Mogherini, “Katılım müzakerelerinin yeniden canlandırılması insan hakları, basın özgürlüğü ve özellikle vurgulamak isterim, Kürtlerle barış sürecinin yeniden başlatılması gibi temellerde Türk tarafından yeni yatırımları gerektiriyor.” dedi. “Hiçbirini dışlamayarak” Türkiye'yle masada olan “zorlu konular”da da üst düzey diyalogla çalışılacağını duyurdu. Türkiye'nin Rusya'yla yaşadığı krizin de Suriye'de elde edilen siyasi kazanımları tehlikeye atmaması gerektiği uyarısı yaptı.
Tusk: Anlaşma, mülteci krizini bir gecede çözmez
Türkiye-AB Zirvesi'ne girişte konuşan AB Konseyi Başkanı Donald Tusk, Türkiye'yle imzalanması muhtemel bir anlaşmanın Avrupa'nın karşı karşıya olduğu mülteci krizini bir gecede çözmeyeceğini söyledi. “Ankara'yla anlaşmaya varmanın ötesinde Birlik olarak sorumluluğumuz ve görevimiz, dış sınırlarımızı korumaktır.” dedi. “Bu yükümlülüğü üçüncü bir ülkeye havale edemeyiz.” ifadelerini kullandı. Tusk, zirve sonrasındaki açıklamasında ise Türkiye ile müzakerelerde standartların değişmediğine ve dünkü zirvenin asıl amacının mülteci akışını önlemek olduğuna vurgu yaptı.
Davutoğlu: Mülteci sayısının düşeceğine söz veremem
Zirvenin ardından basın toplantısında konuşan Başbakan Davutoğlu, AB üyelik müzakerelerinin 2016'da büyük ivme kazanacağını savundu. Davutoğlu, “11 yıl sonra böyle bir zirvenin tertip edilmiş olması bile katılım müzakerelerine büyük bir ivme katma anlamı taşır. Ayrıca 3,5-4 sene aradan sonra yeni bir fasıl açılarak bunun açık göstergesi ortaya konduğu gibi diğer fasıllarla ilgili de AB Komisyonu'nun bir deklarasyonu olacak.” dedi. Başbakan Davutoğlu, Suriye'deki krizin öngörülebilir olmaması nedeniyle varılan anlaşmayla Avrupa'ya varan mülteci sayısının düşmesinin garanti edilemeyeceğini ifade etti.

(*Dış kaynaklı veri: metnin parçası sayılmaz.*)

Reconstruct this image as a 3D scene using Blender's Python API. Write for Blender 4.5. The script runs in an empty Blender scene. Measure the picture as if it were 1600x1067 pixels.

Merkel: Türkiye'yle çalışmak zorundayız
Brüksel'de yapılan Zirve, Avrupa'nın son birkaç ayda karşı karşıya kaldığı mülteci krizi nedeniyle ne ölçüde Ankara'ya ihtiyaç duyar bir konuma geldiğine dair işaretler de verdi. “AB'nin para babası” olarak nitelenen Almanya'nın Başbakanı Angela Merkel, görüşmeler öncesinde basına yaptığı açıklamada, “Bugün AB-Türkiye eylem planı üzerinde anlaşacağız. Bu plan birkaç nedenle Türkiye'yle çalışmak zorunda olduğumuzu açıklığa kavuşturacak. Suriye'deki iç savaşı, IŞİD'le mücadeleyi ve yasadığı göçü bir düşünün…” ifadelerini kullandı.